As an example, the judge said the government may legally require a developer to grant an easement for road widening if traffic is justifiably effected.

“On the other hand, the government might try to leverage its monopoly permit power to pay for unrelated public programs on the cheap,” Murphy continued. “If the expected value of an owner’s proposed project exceeds the condition’s expected costs, the owner has an incentive to give in to this ‘demand’ even when the demand has no connection to the project’s harmful social effects. Yet this type of coercion falls near the core of the takings clause, which bars the government from forcing a few people to bear the full cost of public programs that ‘the public as a whole’ should pay for.”
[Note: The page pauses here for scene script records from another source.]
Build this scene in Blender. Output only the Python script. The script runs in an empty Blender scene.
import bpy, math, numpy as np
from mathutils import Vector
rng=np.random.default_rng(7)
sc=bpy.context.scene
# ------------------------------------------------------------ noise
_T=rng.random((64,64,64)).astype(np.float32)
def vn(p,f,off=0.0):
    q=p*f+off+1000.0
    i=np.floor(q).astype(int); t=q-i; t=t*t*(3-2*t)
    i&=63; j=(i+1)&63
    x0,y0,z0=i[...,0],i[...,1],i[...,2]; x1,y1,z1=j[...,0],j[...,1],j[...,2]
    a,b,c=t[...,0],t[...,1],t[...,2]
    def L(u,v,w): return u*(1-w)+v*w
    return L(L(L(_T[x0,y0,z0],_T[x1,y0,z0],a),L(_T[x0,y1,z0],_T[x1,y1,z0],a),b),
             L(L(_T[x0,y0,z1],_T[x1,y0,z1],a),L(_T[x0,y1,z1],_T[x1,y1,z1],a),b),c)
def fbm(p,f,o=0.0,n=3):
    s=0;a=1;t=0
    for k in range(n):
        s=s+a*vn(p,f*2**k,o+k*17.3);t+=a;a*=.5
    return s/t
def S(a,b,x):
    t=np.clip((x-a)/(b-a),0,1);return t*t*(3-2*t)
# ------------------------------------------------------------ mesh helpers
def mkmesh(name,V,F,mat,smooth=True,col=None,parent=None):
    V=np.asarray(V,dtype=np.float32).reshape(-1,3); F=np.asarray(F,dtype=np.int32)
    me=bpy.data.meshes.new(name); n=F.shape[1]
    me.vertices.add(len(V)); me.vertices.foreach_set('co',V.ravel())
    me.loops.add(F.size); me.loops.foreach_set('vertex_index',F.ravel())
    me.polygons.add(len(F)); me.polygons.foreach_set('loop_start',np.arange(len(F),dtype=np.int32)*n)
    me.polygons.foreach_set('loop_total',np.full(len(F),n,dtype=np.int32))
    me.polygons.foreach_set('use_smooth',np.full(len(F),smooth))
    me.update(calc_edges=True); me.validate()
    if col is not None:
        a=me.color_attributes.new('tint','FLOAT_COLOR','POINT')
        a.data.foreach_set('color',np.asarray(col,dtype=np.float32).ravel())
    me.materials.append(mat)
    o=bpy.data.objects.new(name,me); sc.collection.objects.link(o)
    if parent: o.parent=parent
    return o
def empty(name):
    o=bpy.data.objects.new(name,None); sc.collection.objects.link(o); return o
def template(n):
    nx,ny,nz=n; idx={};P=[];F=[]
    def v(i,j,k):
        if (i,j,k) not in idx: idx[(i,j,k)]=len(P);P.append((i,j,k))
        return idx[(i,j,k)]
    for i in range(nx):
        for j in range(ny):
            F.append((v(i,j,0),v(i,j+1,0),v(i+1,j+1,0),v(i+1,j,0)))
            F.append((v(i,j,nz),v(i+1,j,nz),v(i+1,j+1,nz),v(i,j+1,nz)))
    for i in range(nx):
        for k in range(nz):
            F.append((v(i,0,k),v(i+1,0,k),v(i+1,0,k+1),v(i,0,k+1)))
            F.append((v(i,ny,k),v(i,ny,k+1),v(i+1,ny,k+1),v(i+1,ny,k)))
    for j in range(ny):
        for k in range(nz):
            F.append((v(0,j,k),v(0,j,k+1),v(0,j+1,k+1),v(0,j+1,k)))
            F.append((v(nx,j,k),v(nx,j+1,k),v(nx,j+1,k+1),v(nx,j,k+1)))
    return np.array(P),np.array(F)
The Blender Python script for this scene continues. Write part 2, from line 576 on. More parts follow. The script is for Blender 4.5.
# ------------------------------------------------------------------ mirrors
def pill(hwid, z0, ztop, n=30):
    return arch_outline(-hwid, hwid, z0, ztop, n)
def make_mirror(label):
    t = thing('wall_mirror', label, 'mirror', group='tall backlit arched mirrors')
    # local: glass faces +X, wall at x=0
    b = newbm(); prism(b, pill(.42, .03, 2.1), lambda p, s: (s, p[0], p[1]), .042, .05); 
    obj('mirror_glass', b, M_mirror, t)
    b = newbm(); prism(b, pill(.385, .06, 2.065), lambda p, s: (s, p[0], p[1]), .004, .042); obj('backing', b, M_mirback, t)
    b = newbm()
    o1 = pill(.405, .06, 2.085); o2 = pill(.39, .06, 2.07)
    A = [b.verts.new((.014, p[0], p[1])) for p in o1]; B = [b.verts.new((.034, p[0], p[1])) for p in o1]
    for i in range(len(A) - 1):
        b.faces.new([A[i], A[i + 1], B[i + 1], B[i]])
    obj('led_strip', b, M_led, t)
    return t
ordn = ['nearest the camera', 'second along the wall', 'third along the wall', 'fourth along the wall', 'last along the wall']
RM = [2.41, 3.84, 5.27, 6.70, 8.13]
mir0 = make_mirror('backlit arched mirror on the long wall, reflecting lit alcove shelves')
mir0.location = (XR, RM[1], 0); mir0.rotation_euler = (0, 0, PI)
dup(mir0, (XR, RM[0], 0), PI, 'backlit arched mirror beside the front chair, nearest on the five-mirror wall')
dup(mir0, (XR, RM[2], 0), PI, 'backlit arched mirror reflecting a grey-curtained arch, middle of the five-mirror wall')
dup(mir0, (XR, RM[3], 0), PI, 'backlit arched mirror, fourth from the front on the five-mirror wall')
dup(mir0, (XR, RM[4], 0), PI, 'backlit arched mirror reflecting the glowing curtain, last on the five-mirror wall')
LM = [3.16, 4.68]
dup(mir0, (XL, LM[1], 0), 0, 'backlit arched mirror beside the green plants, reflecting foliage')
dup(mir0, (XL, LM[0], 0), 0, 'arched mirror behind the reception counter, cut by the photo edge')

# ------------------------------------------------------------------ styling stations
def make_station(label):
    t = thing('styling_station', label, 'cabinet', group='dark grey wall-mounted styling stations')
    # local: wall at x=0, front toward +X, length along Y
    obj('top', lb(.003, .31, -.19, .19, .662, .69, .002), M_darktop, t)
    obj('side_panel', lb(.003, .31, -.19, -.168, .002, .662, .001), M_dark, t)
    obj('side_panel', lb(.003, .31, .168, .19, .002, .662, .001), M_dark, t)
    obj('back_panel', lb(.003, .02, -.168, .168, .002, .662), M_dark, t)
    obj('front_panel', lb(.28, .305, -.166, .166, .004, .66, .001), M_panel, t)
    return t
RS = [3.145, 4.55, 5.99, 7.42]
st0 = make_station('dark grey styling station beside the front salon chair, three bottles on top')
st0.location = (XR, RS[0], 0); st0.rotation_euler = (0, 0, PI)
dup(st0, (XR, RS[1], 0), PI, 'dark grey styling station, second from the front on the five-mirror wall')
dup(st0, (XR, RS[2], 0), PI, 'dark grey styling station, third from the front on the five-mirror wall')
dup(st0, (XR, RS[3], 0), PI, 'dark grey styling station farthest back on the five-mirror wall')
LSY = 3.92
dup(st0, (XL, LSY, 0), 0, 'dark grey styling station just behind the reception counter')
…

In order to succeed on its claims, Murphy wrote, Nashville must pass a three-part test: First, would the action qualify as a “taking” if the government had directly required it? If so, the government must demonstrate “a nexus between the condition and the project’s social costs.” Finally, “the government next must show a ‘rough proportionality’ between the condition and the project; that is, the condition’s burdens on the owner must approximate the project’s burdens on society.”

Nashville failed to do so, the Sixth Circuit judges found.

“In short, the relevant constitutional provisions on their face offer no plausible path for Nashville’s request that we adopt different takings rules for conditions imposed by different branches of government,” Murphy concluded. “If anything, the framers designed the takings clause precisely to protect against legislative action — a historical fact that undercuts Nashville’s claim that we should review legislative conditions with a more deferential eye.”

Concurring with the ruling were Senior U.S. Circuit Judges Helene N. White and Alice M. Batchelder, appointed to the court by George W. Bush and George H.W. Bush, respectively.

Nashville is among the deadliest cities in the nation for pedestrians. Despite increasing its annual capital spending on sidewalks to $30 million, the city estimates it would take 20 years to increase its sidewalk infrastructure by just 71 miles in critical areas, according to the ruling.